Does the amount of communication reduce the value of the connection?
Phone dead. Communication cut off, I was left with one option: engage in the world around me. The airport was quiet and clean. A Kiwi couple across from me disrupting the otherwise calm nature of my surroundings. I glimpsed a familiar book cover peeking out of their oversized backpack, the type only a true adventurer lugs around.
“Is that Shantaram?” I asked, pointing at the gold cover. “Yes!” the women said, “Such a great travel book, have you read it?” The conversation remained light as we exchanged the common questions travelers ask each other.

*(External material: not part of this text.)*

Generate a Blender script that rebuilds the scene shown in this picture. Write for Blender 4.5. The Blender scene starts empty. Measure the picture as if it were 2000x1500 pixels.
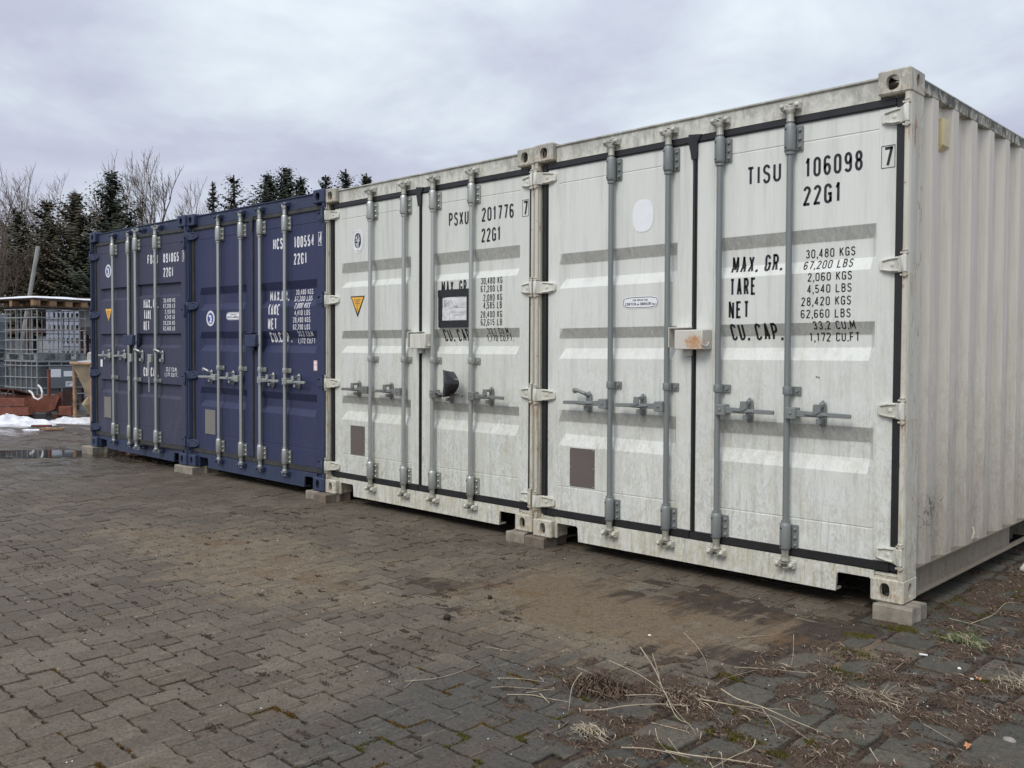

My mind was still stuck in the three virtual conversations moments earlier: my sister telling me she missed me, a friend asking about my experience in New Zealand and my mother wanting to hear about my flight to Singapore. I was across the world from Colorado and yet the technological umbilical cord of “home” remained.
I envied my mother who had traveled at nineteen and only called home twice. I adored my friends and family and the ease in which I could communicate with them. But I was changing and felt a disconcerting jerk back into old habits when I contacted them.
Brought back to the current moment, the conversation had plunged into more intense topics. The death of the man’s sister had prompted him to quit his job and travel. I was embarrassed that I was distracted by such trivial matters. My phone’s loss of power didn’t translate into my mind’s ability to turn off the distraction.
Travel had given me a startling insight into the contrast between my time spent communicating virtually versus in person. Over the internet, the tactile nature of nonverbal communication gets lost. In person and abroad, you rely heavily on nonverbal cues to make a point or connect.
I dove into my story, revealing more about myself than I usually do, relaxed by the open nature of the conversation. My dead phone remained in my lap, entirely forgotten. We would never talk again after boarding our separate flights. We only touched the surface of each others’ lives. Yet, they affected me more deeply than any of the previous internet conversations.
Are we, actually, more “connected” these days through our use of technology? We certainly communicate more often but is this at the expense of the quality of the connection?